The Tao Of Daniel: STRENGTH
What if the Tao was not only a river, a mountain, a sky of clouds, but also a sword?
There are many who underestimate the sharp blade of Taoism; its decisiveness and strength when the moment requires it.
There is no softness without hardness, no water without also fire.
When the river turns to ice there are few things that are stronger, and yet the children bathe, laugh and play inside of it again every Summer.
Often a lack of yielding has a lack of purpose, of stubbornness or of strength as its origin. One can simply not find one without first the other.
In this sense, people need not worry about any supposedly impending conflict or war when the battle within oneself has been entered daily, weekly, monthly for one’s entire life.
Strong-willed individuals slay the enemy before he or she even arrives. And it is after these battles have been overcome that the poetry gets written, families unite and lovers kindly embrace. Then in the morning it begins all over again.

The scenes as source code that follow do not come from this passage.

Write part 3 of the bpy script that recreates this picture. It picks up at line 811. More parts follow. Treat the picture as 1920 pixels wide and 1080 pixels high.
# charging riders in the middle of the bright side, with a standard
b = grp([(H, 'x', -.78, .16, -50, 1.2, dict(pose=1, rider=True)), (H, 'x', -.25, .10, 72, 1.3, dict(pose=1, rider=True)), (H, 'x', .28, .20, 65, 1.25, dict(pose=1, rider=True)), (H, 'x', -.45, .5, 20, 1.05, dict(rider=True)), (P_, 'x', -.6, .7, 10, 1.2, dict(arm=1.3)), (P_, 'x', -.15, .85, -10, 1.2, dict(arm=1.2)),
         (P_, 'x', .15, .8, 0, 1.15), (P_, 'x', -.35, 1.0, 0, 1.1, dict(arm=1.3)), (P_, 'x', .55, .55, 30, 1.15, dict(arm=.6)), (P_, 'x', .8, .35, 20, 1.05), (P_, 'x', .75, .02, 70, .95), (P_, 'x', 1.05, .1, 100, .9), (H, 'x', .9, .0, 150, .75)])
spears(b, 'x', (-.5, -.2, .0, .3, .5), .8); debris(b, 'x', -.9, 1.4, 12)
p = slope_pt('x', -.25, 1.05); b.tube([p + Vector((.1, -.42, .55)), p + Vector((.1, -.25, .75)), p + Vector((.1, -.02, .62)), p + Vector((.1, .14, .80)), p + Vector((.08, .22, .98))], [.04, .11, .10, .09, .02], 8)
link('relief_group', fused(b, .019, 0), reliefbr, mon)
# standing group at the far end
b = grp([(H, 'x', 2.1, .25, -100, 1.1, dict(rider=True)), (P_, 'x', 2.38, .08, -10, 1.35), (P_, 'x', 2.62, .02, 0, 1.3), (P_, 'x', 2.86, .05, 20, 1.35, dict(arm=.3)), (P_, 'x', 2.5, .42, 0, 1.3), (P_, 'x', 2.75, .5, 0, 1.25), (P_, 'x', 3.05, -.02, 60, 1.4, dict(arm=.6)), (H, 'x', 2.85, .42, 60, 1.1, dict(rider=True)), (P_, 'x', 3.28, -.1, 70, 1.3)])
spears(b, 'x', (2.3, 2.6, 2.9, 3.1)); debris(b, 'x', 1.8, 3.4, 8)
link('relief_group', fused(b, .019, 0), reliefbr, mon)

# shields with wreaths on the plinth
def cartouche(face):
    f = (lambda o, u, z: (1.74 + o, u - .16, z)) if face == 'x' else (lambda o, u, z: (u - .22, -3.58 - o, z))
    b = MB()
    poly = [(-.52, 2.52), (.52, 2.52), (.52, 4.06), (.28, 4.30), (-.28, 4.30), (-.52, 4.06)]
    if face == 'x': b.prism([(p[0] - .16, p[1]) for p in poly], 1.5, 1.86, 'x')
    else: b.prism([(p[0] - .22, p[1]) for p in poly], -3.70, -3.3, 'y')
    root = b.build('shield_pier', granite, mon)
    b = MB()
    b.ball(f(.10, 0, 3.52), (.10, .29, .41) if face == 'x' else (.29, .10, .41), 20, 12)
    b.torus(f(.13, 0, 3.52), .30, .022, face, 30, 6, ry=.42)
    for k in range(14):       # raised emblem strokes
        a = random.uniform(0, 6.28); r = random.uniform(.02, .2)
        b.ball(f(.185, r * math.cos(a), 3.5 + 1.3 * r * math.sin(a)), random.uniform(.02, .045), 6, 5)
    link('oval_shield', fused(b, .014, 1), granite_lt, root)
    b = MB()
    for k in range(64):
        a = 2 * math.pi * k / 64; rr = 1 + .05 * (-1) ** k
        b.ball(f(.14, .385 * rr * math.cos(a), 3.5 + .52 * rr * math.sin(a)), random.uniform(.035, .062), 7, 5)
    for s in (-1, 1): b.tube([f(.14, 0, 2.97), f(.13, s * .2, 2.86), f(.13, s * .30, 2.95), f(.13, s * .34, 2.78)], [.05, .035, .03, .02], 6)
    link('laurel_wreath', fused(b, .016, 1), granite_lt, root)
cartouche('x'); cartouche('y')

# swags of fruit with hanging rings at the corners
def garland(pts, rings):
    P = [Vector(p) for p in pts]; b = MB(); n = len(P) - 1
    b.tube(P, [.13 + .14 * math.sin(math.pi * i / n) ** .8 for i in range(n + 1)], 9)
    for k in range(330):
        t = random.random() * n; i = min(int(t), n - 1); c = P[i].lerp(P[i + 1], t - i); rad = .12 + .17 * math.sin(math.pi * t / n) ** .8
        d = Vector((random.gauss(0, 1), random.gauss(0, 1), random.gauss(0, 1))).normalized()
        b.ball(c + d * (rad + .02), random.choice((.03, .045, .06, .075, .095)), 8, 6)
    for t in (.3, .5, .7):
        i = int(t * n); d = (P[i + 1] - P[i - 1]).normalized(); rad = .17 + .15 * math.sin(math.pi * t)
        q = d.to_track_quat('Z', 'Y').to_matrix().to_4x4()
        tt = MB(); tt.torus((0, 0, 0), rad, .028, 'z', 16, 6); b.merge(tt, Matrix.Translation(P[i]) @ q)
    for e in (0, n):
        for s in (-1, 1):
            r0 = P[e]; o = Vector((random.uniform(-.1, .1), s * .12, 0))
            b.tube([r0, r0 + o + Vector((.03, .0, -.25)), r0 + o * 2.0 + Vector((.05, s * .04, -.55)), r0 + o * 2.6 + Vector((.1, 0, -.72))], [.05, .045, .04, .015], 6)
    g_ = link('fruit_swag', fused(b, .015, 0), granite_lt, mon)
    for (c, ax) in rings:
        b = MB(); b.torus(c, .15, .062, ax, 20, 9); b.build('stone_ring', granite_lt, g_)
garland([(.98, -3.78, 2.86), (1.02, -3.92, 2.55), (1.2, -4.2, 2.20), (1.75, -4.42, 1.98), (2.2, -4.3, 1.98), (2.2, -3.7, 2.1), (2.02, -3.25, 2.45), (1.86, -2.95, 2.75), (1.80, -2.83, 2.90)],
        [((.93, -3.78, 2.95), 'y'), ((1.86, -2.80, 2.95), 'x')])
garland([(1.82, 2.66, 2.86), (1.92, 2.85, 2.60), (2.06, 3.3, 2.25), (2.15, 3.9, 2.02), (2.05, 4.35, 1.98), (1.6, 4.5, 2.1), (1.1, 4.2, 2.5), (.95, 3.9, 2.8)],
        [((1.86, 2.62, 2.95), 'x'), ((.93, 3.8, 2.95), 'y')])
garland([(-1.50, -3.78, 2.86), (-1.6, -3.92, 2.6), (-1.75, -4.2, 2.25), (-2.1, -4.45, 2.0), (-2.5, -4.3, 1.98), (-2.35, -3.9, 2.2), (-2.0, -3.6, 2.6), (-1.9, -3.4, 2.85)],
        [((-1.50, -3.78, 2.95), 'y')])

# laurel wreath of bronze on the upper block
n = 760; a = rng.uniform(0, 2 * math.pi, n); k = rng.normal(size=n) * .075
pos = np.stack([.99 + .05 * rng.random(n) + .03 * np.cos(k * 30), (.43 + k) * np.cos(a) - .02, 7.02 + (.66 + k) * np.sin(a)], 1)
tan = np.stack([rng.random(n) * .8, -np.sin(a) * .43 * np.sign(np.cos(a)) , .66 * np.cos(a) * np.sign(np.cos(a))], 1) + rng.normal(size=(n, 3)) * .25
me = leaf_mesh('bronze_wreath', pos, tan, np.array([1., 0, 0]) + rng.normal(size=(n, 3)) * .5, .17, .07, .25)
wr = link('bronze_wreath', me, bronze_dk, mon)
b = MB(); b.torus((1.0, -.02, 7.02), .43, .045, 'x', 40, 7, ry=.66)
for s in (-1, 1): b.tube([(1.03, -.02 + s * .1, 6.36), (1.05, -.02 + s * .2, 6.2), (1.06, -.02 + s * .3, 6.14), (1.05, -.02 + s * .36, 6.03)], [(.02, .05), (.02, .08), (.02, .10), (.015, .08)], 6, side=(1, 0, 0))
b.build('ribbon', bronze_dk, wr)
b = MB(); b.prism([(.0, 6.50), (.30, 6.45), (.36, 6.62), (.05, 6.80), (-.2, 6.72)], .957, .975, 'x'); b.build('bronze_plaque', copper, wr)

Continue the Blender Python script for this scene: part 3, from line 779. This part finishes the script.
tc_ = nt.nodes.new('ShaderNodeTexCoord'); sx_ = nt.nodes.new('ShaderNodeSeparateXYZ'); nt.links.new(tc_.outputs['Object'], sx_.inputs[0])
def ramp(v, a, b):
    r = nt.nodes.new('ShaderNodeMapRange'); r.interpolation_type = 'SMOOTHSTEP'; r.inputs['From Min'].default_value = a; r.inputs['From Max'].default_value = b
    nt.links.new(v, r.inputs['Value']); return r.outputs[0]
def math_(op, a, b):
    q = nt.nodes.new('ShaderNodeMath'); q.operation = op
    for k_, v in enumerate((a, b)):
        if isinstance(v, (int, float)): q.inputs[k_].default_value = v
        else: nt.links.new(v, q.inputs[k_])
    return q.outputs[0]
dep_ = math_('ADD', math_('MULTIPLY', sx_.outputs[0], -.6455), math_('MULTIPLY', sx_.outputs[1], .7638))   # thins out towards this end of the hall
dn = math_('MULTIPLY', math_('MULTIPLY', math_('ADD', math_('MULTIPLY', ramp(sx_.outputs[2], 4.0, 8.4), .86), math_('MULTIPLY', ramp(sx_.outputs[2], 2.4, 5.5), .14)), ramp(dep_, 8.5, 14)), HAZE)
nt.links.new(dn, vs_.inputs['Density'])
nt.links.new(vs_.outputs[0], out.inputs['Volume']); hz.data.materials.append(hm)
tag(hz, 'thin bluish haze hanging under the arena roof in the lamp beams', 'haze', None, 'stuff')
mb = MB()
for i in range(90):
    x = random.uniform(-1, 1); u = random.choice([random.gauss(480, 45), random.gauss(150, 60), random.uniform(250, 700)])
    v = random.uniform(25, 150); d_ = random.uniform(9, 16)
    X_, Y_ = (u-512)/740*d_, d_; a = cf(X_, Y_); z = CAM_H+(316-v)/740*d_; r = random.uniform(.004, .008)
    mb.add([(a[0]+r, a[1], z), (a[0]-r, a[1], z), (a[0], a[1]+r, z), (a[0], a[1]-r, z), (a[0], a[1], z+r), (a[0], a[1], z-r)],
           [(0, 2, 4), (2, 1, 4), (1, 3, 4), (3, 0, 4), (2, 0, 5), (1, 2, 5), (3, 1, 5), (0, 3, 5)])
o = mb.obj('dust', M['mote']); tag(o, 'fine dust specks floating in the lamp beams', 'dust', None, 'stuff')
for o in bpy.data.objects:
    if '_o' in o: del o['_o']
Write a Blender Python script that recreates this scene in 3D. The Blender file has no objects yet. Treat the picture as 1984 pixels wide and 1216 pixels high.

A general is a slave to his people and too few people realise this. The same goes for teachers, masters, parents or true practitioners of any kind. These individuals sign up for war before the letter comes in the post; they choose for it for themselves, in service of the Tao and, mostly, because all of us (deep down) know that we have no other choice.
And so to be strong (and to be ‘Tao’) is to surrender to one’s fate; to sign up for one’s destiny, whatever that may be.
It is choosing to die today for everything that we do, just as the great Samurais once spoke of.